(DIRECTION): Restate the listing below word for word, omitting any images.

(RECORDED INFORMATION):
>>

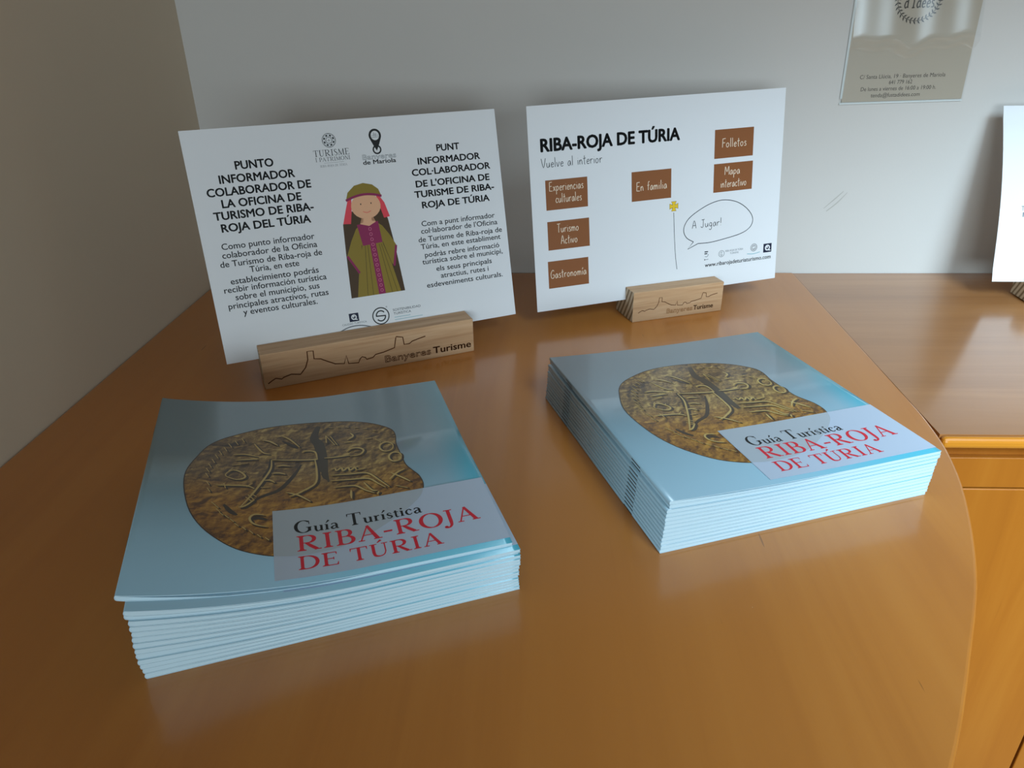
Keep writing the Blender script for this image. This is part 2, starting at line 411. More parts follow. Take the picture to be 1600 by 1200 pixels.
# ---- Roman serif capitals and small letters, unit = cap height
def serif_glyph(ch):
    S = []
    TH, TN, SF = .125, .042, .045
    def bar(x0, y0, x1, y1, wd): S.append(([(x0, y0), (x1, y1)], wd, False))
    def stem(x, y0, y1, wd=TH, top=True, bot=True, sw=.10):
        bar(x, y0, x, y1, wd)
        for on, yy, sgn in ((bot, y0, 1), (top, y1, -1)):
            if on:
                bar(x-wd/2-sw, yy+sgn*SF/2, x+wd/2+sw, yy+sgn*SF/2, SF)
                S.append(([(x, yy+sgn*SF), (x, yy+sgn*(SF+.06))], [wd+.09, wd], False))
    def bowl(x0, yc, rx, ry, a0, a1, wmax=.135, wmin=.04, n=16):
        P = []; W = []
        for i in range(n+1):
            a = R(a0+(a1-a0)*i/n); P.append((x0+rx*math.cos(a), yc+ry*math.sin(a))); W.append(wmin+(wmax-wmin)*abs(math.cos(a))**1.3)
        S.append((P, W, False))
    if ch == 'R':
        stem(.17, 0, 1); bar(.17, .98, .40, .98, TN); bar(.17, .50, .40, .50, TN); bowl(.40, .74, .24, .24, 90, -90)
        S.append(([(.34, .50), (.50, .28), (.72, .02)], [.10, .13, .13], False)); bar(.64, .022, .88, .022, SF); adv = .90
    elif ch == 'I': stem(.17, 0, 1); adv = .40
    elif ch == 'B':
        stem(.17, 0, 1); bar(.17, .98, .36, .98, TN); bar(.17, .53, .40, .53, TN); bar(.17, .02, .40, .02, TN)
        bowl(.36, .755, .21, .225, 90, -90); bowl(.40, .275, .25, .255, 90, -90); adv = .76
    elif ch == 'A':
        bar(.10, .02, .415, 1.0, .05); S.append(([(.40, 1.0), (.73, .02)], [.10, .14], False)); bar(.20, .36, .62, .36, TN)
        bar(0, .022, .24, .022, SF); bar(.58, .022, .90, .022, SF); adv = .90
    elif ch == '-': bar(.03, .36, .36, .36, .085); adv = .42
    elif ch == 'O': bowl(.46, .5, .385, .49, 0, 360, .145, .04, 36); adv = .95
    elif ch == 'J':
        bar(.20, .18, .20, 1.0, TH); bar(.03, .978, .36, .978, SF); S.append(([(.20, .2), (.18, -.06), (.08, -.2), (-.04, -.22)], [TH, .10, .07, .05], True))
        bowl(-.04, -.16, .035, .035, 0, 360, .08, .08, 8); adv = .40
    elif ch == 'D':
        stem(.17, 0, 1); bar(.17, .98, .40, .98, TN); bar(.17, .02, .40, .02, TN); bowl(.38, .5, .42, .48, 90, -90, .145); adv = .92
    elif ch == 'E':
        stem(.17, 0, 1); bar(.17, .98, .62, .98, TN); bar(.17, .52, .50, .52, TN); bar(.17, .02, .66, .02, TN)
        S.append(([(.615, .99), (.63, .80)], [.06, .02], False)); S.append(([(.645, .01), (.68, .24)], [.07, .02], False)); S.append(([(.50, .62), (.50, .42)], .03, False)); adv = .74
    elif ch == 'T':
        stem(.38, 0, 1, top=False); bar(.02, .978, .74, .978, SF); S.append(([(.035, .99), (.02, .76)], [.06, .02], False)); S.append(([(.725, .99), (.74, .76)], [.06, .02], False)); adv = .78
    elif ch in 'UÚ':
        bar(.17, .30, .17, 1.0, TH); bar(.02, .978, .34, .978, SF); bar(.68, .32, .68, 1.0, .05); bar(.55, .978, .82, .978, SF)
        S.append(([(.17, .34), (.22, .10), (.42, .02), (.61, .12), (.68, .36)], [TH, .11, .06, .05, .05], True))
        if ch == 'Ú': S.append(([(.38, 1.08), (.56, 1.26)], [.04, .11], False))
        adv = .86
    elif ch == 'G':
        bowl(.46, .5, .385, .49, 48, 318, .145, .04, 26); bar(.76, .10, .76, .42, TH); bar(.60, .41, .88, .41, SF)
        S.append(([(.74, .94), (.76, .66)], [.05, .03], False)); adv = .92
    elif ch == 'S':
        S.append(([(.46, .80), (.40, .95), (.24, .98), (.10, .80), (.20, .60), (.40, .44), (.50, .24), (.36, .03), (.16, .03), (.06, .24)], [.04, .05, .06, .11, .13, .13, .11, .06, .05, .04], True)); adv = .58
    elif ch == 'M':
        bar(.12, .02, .16, 1.0, .05); S.append(([(.16, .98), (.50, .05)], [.12, .13], False)); bar(.50, .05, .84, 1.0, .05); bar(.86, .02, .84, 1.0, .13)
        bar(.02, .022, .26, .022, SF); bar(.72, .022, 1.0, .022, SF); adv = 1.02
    elif ch == 'N':
        bar(.14, .02, .14, 1.0, .05); S.append(([(.14, .98), (.70, .03)], .13, False)); bar(.70, .0, .70, .98, .05); bar(.03, .022, .27, .022, SF); bar(.58, .978, .82, .978, SF); bar(.0, .978, .2, .978, SF); adv = .84
    elif ch == 'P':
        stem(.17, 0, 1); bar(.17, .98, .38, .98, TN); bar(.17, .47, .38, .47, TN); bowl(.38, .725, .24, .255, 90, -90); adv = .68
    elif ch == 'u':
        bar(.11, .12, .11, .44, .10); bar(.0, .435, .11, .435, .04); S.append(([(.11, .16), (.16, .03), (.27, .02), (.38, .12)], [.10, .08, .05, .04], True)); bar(.40, .0, .40, .44, .10); bar(.30, .435, .40, .435, .04); bar(.40, .02, .50, .02, .04); adv = .52
    elif ch in 'ií':
        bar(.11, 0, .11, .44, .10); bar(0, .435, .11, .435, .04); bar(0, .02, .22, .02, .04)
        if ch == 'i': bowl(.11, .62, .03, .03, 0, 360, .065, .065, 10)
        else: S.append(([(.08, .56), (.24, .76)], [.03, .10], False))
        adv = .24
    elif ch == 'a':
        bar(.32, .06, .32, .33, .10); S.append(([(.05, .36), (.14, .44), (.26, .43), (.32, .32)], [.06, .05, .06, .10], True)); S.append(([(.32, .26), (.16, .22), (.06, .12), (.12, .01), (.22, .02), (.32, .10)], [.04, .06, .10, .07, .05, .04], True)); S.append(([(.32, .08), (.36, .01), (.44, .03)], [.10, .06, .03], True)); adv = .45
    elif ch == 'r':
        bar(.11, 0, .11, .44, .10); bar(0, .435, .11, .435, .04); bar(0, .02, .24, .02, .04); S.append(([(.13, .28), (.20, .40), (.31, .42)], [.04, .05, .08], True)); adv = .34
    elif ch == 's':
        S.append(([(.27, .33), (.22, .43), (.12, .43), (.06, .34), (.14, .25), (.25, .18), (.28, .09), (.18, .01), (.08, .02), (.03, .12)], [.03, .04, .05, .08, .09, .09, .08, .05, .04, .03], True)); adv = .34
    elif ch == 't':
        bar(.12, .10, .12, .56, .09); bar(.0, .425, .26, .425, .045); S.append(([(.12, .12), (.15, .01), (.22, .01), (.28, .06)], [.09, .07, .05, .03], True)); adv = .29
    elif ch == 'c':
        S.append(([(.34, .33), (.28, .42), (.17, .43), (.07, .32), (.06, .16), (.15, .02), (.27, .02), (.36, .11)], [.08, .06, .05, .09, .10, .07, .05, .03], True)); adv = .40
    else: adv = .34
    return adv, S
def serif(s, track=.05):
    G = []; x = 0.0
    for ch in s:
        adv, st = serif_glyph(ch)
        for P, wd, cv in st: G.append(([(x+a, b) for a, b in P], wd, cv))
        x += adv + track
    return G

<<

(RESPONSE TO THE TASK):
Keep writing the Blender script for this image. This is part 2, starting at line 411. More parts follow. Take the picture to be 1600 by 1200 pixels.
# ---- Roman serif capitals and small letters, unit = cap height
def serif_glyph(ch):
    S = []
    TH, TN, SF = .125, .042, .045
    def bar(x0, y0, x1, y1, wd): S.append(([(x0, y0), (x1, y1)], wd, False))
    def stem(x, y0, y1, wd=TH, top=True, bot=True, sw=.10):
        bar(x, y0, x, y1, wd)
        for on, yy, sgn in ((bot, y0, 1), (top, y1, -1)):
            if on:
                bar(x-wd/2-sw, yy+sgn*SF/2, x+wd/2+sw, yy+sgn*SF/2, SF)
                S.append(([(x, yy+sgn*SF), (x, yy+sgn*(SF+.06))], [wd+.09, wd], False))
    def bowl(x0, yc, rx, ry, a0, a1, wmax=.135, wmin=.04, n=16):
        P = []; W = []
        for i in range(n+1):
            a = R(a0+(a1-a0)*i/n); P.append((x0+rx*math.cos(a), yc+ry*math.sin(a))); W.append(wmin+(wmax-wmin)*abs(math.cos(a))**1.3)
        S.append((P, W, False))
    if ch == 'R':
        stem(.17, 0, 1); bar(.17, .98, .40, .98, TN); bar(.17, .50, .40, .50, TN); bowl(.40, .74, .24, .24, 90, -90)
        S.append(([(.34, .50), (.50, .28), (.72, .02)], [.10, .13, .13], False)); bar(.64, .022, .88, .022, SF); adv = .90
    elif ch == 'I': stem(.17, 0, 1); adv = .40
    elif ch == 'B':
        stem(.17, 0, 1); bar(.17, .98, .36, .98, TN); bar(.17, .53, .40, .53, TN); bar(.17, .02, .40, .02, TN)
        bowl(.36, .755, .21, .225, 90, -90); bowl(.40, .275, .25, .255, 90, -90); adv = .76
    elif ch == 'A':
        bar(.10, .02, .415, 1.0, .05); S.append(([(.40, 1.0), (.73, .02)], [.10, .14], False)); bar(.20, .36, .62, .36, TN)
        bar(0, .022, .24, .022, SF); bar(.58, .022, .90, .022, SF); adv = .90
    elif ch == '-': bar(.03, .36, .36, .36, .085); adv = .42
    elif ch == 'O': bowl(.46, .5, .385, .49, 0, 360, .145, .04, 36); adv = .95
    elif ch == 'J':
        bar(.20, .18, .20, 1.0, TH); bar(.03, .978, .36, .978, SF); S.append(([(.20, .2), (.18, -.06), (.08, -.2), (-.04, -.22)], [TH, .10, .07, .05], True))
        bowl(-.04, -.16, .035, .035, 0, 360, .08, .08, 8); adv = .40
    elif ch == 'D':
        stem(.17, 0, 1); bar(.17, .98, .40, .98, TN); bar(.17, .02, .40, .02, TN); bowl(.38, .5, .42, .48, 90, -90, .145); adv = .92
    elif ch == 'E':
        stem(.17, 0, 1); bar(.17, .98, .62, .98, TN); bar(.17, .52, .50, .52, TN); bar(.17, .02, .66, .02, TN)
        S.append(([(.615, .99), (.63, .80)], [.06, .02], False)); S.append(([(.645, .01), (.68, .24)], [.07, .02], False)); S.append(([(.50, .62), (.50, .42)], .03, False)); adv = .74
    elif ch == 'T':
        stem(.38, 0, 1, top=False); bar(.02, .978, .74, .978, SF); S.append(([(.035, .99), (.02, .76)], [.06, .02], False)); S.append(([(.725, .99), (.74, .76)], [.06, .02], False)); adv = .78
    elif ch in 'UÚ':
        bar(.17, .30, .17, 1.0, TH); bar(.02, .978, .34, .978, SF); bar(.68, .32, .68, 1.0, .05); bar(.55, .978, .82, .978, SF)
        S.append(([(.17, .34), (.22, .10), (.42, .02), (.61, .12), (.68, .36)], [TH, .11, .06, .05, .05], True))
        if ch == 'Ú': S.append(([(.38, 1.08), (.56, 1.26)], [.04, .11], False))
        adv = .86
    elif ch == 'G':
        bowl(.46, .5, .385, .49, 48, 318, .145, .04, 26); bar(.76, .10, .76, .42, TH); bar(.60, .41, .88, .41, SF)
        S.append(([(.74, .94), (.76, .66)], [.05, .03], False)); adv = .92
    elif ch == 'S':
        S.append(([(.46, .80), (.40, .95), (.24, .98), (.10, .80), (.20, .60), (.40, .44), (.50, .24), (.36, .03), (.16, .03), (.06, .24)], [.04, .05, .06, .11, .13, .13, .11, .06, .05, .04], True)); adv = .58
    elif ch == 'M':
        bar(.12, .02, .16, 1.0, .05); S.append(([(.16, .98), (.50, .05)], [.12, .13], False)); bar(.50, .05, .84, 1.0, .05); bar(.86, .02, .84, 1.0, .13)
        bar(.02, .022, .26, .022, SF); bar(.72, .022, 1.0, .022, SF); adv = 1.02
    elif ch == 'N':
        bar(.14, .02, .14, 1.0, .05); S.append(([(.14, .98), (.70, .03)], .13, False)); bar(.70, .0, .70, .98, .05); bar(.03, .022, .27, .022, SF); bar(.58, .978, .82, .978, SF); bar(.0, .978, .2, .978, SF); adv = .84
    elif ch == 'P':
        stem(.17, 0, 1); bar(.17, .98, .38, .98, TN); bar(.17, .47, .38, .47, TN); bowl(.38, .725, .24, .255, 90, -90); adv = .68
    elif ch == 'u':
        bar(.11, .12, .11, .44, .10); bar(.0, .435, .11, .435, .04); S.append(([(.11, .16), (.16, .03), (.27, .02), (.38, .12)], [.10, .08, .05, .04], True)); bar(.40, .0, .40, .44, .10); bar(.30, .435, .40, .435, .04); bar(.40, .02, .50, .02, .04); adv = .52
    elif ch in 'ií':
        bar(.11, 0, .11, .44, .10); bar(0, .435, .11, .435, .04); bar(0, .02, .22, .02, .04)
        if ch == 'i': bowl(.11, .62, .03, .03, 0, 360, .065, .065, 10)
        else: S.append(([(.08, .56), (.24, .76)], [.03, .10], False))
        adv = .24
    elif ch == 'a':
        bar(.32, .06, .32, .33, .10); S.append(([(.05, .36), (.14, .44), (.26, .43), (.32, .32)], [.06, .05, .06, .10], True)); S.append(([(.32, .26), (.16, .22), (.06, .12), (.12, .01), (.22, .02), (.32, .10)], [.04, .06, .10, .07, .05, .04], True)); S.append(([(.32, .08), (.36, .01), (.44, .03)], [.10, .06, .03], True)); adv = .45
    elif ch == 'r':
        bar(.11, 0, .11, .44, .10); bar(0, .435, .11, .435, .04); bar(0, .02, .24, .02, .04); S.append(([(.13, .28), (.20, .40), (.31, .42)], [.04, .05, .08], True)); adv = .34
    elif ch == 's':
        S.append(([(.27, .33), (.22, .43), (.12, .43), (.06, .34), (.14, .25), (.25, .18), (.28, .09), (.18, .01), (.08, .02), (.03, .12)], [.03, .04, .05, .08, .09, .09, .08, .05, .04, .03], True)); adv = .34
    elif ch == 't':
        bar(.12, .10, .12, .56, .09); bar(.0, .425, .26, .425, .045); S.append(([(.12, .12), (.15, .01), (.22, .01), (.28, .06)], [.09, .07, .05, .03], True)); adv = .29
    elif ch == 'c':
        S.append(([(.34, .33), (.28, .42), (.17, .43), (.07, .32), (.06, .16), (.15, .02), (.27, .02), (.36, .11)], [.08, .06, .05, .09, .10, .07, .05, .03], True)); adv = .40
    else: adv = .34
    return adv, S
def serif(s, track=.05):
    G = []; x = 0.0
    for ch in s:
        adv, st = serif_glyph(ch)
        for P, wd, cv in st: G.append(([(x+a, b) for a, b in P], wd, cv))
        x += adv + track
    return G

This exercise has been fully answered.